Microstructure, phase transition, and electrical properties of (K[sub 0.5]Na[sub 0.5])[sub 1-x]Li[sub x](Nb[sub 1-y]Ta[sub y])O₃ lead-free piezoelectric ceramics

Abstract

Lead-free ceramics (K[sub 0.5]Na[sub 0.5])[sub 1−x]Li[sub x](Nb[sub 1−y]Ta[sub y])O₃ have been prepared by an ordinary sintering technique. Our results reveal that Li[sup +] and Ta[sup 5+] diffuse into the K[sub 0.5]Na[sub 0.5]NbO₃ lattices to form a solid solution with a perovskite structure. The substitution of Li[sup +] induces an increase in the Curie temperature (T[sub C]) and a decrease in the ferroelectric tetragonal-ferroelectric orthorhombic phase transition temperature (T[sub O-T]). On the other hand, both T[sub C] and T[sub O-T] decrease after the substitution of Ta[sup 5+]. A coexistence of the orthorhombic and tetragonal phases is formed at 0.03<x<0.06 and 0.10<y<0.25 near room temperature, leading to significant enhancements of the piezoelectric properties.
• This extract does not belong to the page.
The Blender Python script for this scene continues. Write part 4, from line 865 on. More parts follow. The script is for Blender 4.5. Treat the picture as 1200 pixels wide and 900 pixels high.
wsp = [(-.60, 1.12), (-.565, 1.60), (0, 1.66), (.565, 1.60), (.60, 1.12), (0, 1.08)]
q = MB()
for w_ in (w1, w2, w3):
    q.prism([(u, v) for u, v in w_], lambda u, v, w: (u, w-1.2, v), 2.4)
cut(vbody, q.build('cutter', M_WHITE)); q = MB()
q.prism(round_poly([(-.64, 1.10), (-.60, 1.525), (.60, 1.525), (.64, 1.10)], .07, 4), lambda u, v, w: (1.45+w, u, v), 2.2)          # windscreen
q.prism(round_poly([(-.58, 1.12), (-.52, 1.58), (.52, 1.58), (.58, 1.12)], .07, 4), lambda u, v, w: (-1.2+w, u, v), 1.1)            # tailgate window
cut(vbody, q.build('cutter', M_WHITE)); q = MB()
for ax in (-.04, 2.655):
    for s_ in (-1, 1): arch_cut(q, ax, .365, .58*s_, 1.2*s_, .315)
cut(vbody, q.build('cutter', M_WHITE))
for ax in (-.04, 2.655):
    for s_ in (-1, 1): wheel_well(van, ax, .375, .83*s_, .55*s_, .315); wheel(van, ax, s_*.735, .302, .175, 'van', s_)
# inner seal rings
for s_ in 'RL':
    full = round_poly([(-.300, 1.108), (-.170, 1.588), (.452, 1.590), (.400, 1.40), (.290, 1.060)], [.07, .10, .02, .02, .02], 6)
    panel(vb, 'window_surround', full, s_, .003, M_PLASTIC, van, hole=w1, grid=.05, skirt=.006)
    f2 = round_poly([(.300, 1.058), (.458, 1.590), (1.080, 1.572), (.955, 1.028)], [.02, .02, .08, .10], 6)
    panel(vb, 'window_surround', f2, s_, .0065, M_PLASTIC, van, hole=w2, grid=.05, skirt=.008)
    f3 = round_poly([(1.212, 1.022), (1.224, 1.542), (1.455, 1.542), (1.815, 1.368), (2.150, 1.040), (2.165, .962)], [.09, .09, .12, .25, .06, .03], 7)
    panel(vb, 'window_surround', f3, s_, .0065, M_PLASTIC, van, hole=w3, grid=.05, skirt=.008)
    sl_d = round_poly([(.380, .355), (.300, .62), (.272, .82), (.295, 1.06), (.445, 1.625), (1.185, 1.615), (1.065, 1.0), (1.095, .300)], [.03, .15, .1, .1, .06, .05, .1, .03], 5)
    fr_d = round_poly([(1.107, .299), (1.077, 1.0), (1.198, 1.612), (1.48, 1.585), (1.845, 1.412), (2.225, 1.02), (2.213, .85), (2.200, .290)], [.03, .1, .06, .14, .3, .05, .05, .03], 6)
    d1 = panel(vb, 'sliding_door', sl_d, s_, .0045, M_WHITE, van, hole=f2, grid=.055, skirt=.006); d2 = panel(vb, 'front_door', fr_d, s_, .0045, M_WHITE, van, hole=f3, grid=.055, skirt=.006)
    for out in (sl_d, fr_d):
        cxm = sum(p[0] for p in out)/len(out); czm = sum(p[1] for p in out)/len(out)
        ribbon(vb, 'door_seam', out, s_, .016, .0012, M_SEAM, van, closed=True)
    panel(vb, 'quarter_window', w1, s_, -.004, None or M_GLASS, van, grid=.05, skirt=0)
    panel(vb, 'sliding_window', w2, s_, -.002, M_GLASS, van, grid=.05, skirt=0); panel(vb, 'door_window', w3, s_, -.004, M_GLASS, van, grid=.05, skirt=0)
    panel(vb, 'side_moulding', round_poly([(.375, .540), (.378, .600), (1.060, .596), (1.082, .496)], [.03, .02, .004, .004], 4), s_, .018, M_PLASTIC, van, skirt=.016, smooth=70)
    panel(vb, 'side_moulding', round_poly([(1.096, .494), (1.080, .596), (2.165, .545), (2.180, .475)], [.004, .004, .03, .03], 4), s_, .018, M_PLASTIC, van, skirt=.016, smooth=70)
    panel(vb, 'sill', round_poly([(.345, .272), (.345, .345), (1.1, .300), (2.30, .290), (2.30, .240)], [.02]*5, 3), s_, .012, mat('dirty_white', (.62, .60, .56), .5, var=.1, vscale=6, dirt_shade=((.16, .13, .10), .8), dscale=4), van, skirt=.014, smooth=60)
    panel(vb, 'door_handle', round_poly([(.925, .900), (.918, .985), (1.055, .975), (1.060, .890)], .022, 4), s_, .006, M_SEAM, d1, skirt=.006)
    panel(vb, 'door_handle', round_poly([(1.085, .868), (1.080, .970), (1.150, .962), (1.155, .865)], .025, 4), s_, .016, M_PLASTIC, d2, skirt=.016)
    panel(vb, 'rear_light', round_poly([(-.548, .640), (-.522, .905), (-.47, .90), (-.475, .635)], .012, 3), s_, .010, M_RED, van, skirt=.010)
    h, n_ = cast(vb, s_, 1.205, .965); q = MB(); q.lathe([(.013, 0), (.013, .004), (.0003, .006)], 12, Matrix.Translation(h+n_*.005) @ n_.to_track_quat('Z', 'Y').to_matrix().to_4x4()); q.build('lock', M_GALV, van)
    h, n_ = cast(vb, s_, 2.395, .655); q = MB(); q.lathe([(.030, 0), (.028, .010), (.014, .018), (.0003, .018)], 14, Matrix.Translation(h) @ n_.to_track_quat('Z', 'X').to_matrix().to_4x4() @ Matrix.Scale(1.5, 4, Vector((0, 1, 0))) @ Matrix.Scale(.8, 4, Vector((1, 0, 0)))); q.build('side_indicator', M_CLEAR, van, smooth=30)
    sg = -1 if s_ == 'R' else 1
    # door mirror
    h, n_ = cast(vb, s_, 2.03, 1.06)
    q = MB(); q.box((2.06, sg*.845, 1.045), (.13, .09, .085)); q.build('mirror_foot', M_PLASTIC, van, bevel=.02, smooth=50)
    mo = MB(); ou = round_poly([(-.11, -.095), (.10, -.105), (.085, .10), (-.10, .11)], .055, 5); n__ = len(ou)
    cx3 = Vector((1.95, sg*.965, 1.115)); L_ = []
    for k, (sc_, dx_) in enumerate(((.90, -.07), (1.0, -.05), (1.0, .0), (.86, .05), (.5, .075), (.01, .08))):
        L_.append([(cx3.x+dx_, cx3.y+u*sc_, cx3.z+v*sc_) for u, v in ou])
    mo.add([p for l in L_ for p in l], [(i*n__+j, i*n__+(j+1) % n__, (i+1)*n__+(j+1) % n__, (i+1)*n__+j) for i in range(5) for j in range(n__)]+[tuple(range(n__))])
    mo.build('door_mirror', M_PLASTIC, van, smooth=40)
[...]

For the ceramic with x=0.04 and y=0.225, the piezoelectric properties become optimum, giving a piezoelectric coefficient d₃₃=208 pC/N, electromechanical coupling factors k[sub p]=48% and k[sub t]=49%, remanent polarization P[sub r]=14.2 µC/cm², coercive field E[sub c]=1.21 kV/mm, and Curie temperature T[sub C]=320 °C.